TASK PROMPT ▸ Only the lines from the start of the data below through the line that contains "COL = S.collection" are to be copied, exactly and without pictures.

# # # # #

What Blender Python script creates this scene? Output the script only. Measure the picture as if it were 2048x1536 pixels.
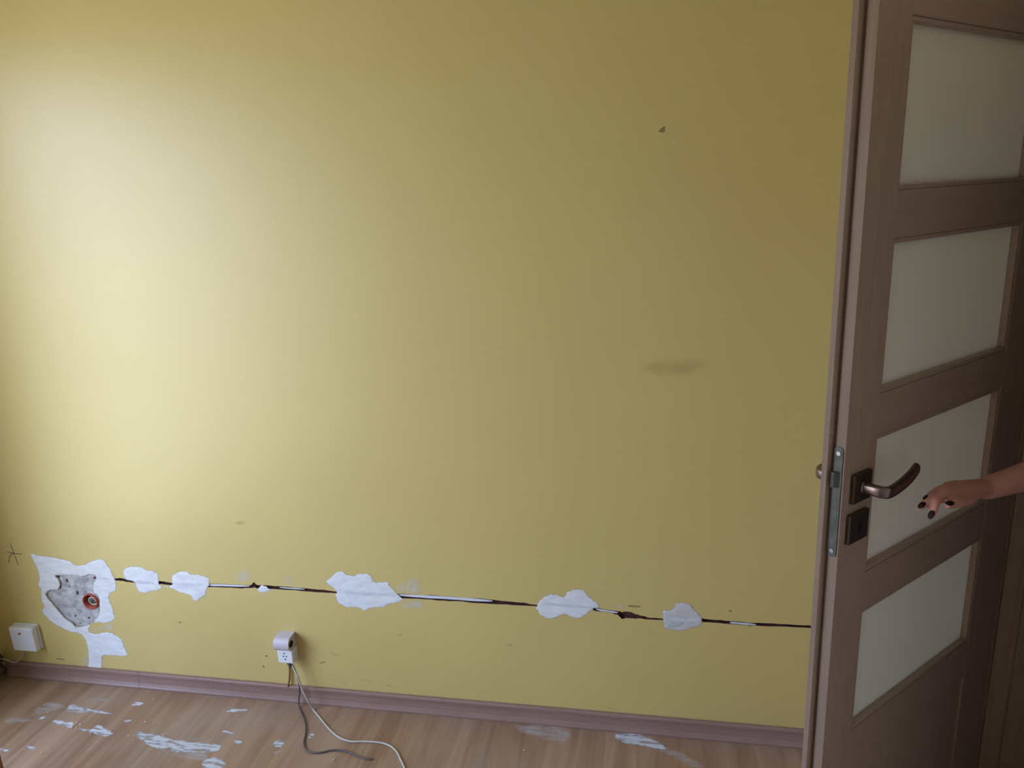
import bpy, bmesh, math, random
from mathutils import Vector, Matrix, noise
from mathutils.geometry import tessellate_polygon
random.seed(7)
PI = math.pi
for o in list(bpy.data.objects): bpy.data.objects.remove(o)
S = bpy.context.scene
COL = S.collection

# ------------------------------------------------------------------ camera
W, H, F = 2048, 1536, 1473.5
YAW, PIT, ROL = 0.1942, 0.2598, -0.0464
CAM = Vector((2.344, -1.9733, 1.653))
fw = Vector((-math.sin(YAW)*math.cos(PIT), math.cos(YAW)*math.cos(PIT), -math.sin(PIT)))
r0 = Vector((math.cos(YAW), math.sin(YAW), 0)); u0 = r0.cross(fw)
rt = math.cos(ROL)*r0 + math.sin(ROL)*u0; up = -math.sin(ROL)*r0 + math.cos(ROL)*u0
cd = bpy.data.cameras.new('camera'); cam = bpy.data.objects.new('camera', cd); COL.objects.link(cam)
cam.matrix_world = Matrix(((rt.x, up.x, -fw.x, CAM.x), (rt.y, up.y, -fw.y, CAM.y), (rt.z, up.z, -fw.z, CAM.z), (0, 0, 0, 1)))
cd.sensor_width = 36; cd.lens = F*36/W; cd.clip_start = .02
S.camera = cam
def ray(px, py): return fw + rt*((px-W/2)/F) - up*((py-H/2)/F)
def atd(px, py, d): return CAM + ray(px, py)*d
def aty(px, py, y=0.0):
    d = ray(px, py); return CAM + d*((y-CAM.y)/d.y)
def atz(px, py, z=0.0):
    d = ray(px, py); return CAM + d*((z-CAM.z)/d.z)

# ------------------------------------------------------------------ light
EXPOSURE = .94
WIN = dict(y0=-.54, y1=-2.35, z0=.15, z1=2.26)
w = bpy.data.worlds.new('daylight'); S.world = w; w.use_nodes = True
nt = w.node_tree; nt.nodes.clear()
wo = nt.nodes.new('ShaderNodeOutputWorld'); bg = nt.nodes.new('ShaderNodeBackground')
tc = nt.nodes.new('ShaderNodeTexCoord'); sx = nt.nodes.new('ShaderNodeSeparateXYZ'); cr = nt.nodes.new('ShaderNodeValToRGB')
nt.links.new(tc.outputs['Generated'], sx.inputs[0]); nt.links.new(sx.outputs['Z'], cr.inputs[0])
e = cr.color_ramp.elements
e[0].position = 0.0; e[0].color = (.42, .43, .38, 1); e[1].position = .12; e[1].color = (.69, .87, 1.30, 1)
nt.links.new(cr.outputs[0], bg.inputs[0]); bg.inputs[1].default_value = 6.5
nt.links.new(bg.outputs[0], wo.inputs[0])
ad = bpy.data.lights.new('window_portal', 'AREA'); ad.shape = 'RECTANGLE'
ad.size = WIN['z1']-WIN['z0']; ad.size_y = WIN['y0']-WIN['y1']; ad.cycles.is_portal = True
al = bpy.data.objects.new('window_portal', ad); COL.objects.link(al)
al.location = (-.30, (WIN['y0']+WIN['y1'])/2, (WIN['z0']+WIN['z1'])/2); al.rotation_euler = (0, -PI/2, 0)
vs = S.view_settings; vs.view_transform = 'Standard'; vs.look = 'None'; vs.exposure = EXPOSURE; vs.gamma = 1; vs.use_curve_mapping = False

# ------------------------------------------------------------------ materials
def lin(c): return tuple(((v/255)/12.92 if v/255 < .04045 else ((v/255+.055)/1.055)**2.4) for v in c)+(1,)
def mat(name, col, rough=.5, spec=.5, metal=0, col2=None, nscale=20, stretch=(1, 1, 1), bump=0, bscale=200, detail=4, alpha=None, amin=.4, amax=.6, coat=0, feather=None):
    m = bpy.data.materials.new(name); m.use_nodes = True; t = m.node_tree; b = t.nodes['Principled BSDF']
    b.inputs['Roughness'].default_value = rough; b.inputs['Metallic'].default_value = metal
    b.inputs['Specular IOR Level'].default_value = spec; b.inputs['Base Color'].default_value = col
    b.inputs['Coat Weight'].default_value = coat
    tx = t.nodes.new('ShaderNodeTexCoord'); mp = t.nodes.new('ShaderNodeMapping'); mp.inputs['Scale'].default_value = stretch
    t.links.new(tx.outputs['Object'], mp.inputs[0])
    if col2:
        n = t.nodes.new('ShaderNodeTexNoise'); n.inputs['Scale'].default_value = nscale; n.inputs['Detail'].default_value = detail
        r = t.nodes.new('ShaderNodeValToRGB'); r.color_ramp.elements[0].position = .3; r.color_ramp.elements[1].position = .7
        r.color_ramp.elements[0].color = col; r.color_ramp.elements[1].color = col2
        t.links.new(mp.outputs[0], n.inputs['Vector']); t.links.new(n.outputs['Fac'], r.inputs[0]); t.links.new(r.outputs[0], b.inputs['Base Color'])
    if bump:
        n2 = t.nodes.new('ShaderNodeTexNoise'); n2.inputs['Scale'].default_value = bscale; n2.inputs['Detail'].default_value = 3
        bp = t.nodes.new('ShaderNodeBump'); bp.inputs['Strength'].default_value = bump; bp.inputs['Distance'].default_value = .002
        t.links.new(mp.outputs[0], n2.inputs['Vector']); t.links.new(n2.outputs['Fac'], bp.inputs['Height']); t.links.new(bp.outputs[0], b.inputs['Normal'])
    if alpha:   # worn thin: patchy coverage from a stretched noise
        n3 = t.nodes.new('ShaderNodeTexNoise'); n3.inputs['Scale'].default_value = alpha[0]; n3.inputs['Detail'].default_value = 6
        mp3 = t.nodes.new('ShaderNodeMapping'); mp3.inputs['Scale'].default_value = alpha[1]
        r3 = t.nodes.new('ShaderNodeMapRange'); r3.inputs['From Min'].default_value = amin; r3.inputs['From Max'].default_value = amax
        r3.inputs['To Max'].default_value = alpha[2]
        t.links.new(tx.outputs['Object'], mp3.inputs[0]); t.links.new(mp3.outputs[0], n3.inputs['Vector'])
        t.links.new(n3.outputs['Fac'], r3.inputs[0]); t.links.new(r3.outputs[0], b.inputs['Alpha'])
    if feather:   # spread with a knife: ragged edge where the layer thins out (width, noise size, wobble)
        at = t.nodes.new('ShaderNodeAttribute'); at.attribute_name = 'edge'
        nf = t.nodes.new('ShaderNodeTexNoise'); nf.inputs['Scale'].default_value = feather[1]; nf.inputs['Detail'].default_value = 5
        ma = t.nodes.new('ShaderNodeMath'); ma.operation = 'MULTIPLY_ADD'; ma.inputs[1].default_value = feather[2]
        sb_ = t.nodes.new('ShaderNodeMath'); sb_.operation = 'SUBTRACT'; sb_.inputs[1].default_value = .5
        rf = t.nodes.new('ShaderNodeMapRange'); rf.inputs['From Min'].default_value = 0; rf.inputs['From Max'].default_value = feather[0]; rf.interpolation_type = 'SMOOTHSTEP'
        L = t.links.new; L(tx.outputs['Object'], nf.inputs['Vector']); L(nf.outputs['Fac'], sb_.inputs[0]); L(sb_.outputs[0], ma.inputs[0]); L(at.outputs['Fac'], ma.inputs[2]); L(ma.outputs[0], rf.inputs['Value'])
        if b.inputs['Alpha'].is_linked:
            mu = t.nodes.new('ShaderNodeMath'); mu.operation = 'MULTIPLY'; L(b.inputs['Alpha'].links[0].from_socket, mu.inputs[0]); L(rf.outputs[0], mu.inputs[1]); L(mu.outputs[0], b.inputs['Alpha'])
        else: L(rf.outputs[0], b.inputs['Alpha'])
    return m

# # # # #

WORKED ANSWER ▸
What Blender Python script creates this scene? Output the script only. Measure the picture as if it were 2048x1536 pixels.
import bpy, bmesh, math, random
from mathutils import Vector, Matrix, noise
from mathutils.geometry import tessellate_polygon
random.seed(7)
PI = math.pi
for o in list(bpy.data.objects): bpy.data.objects.remove(o)
S = bpy.context.scene
COL = S.collection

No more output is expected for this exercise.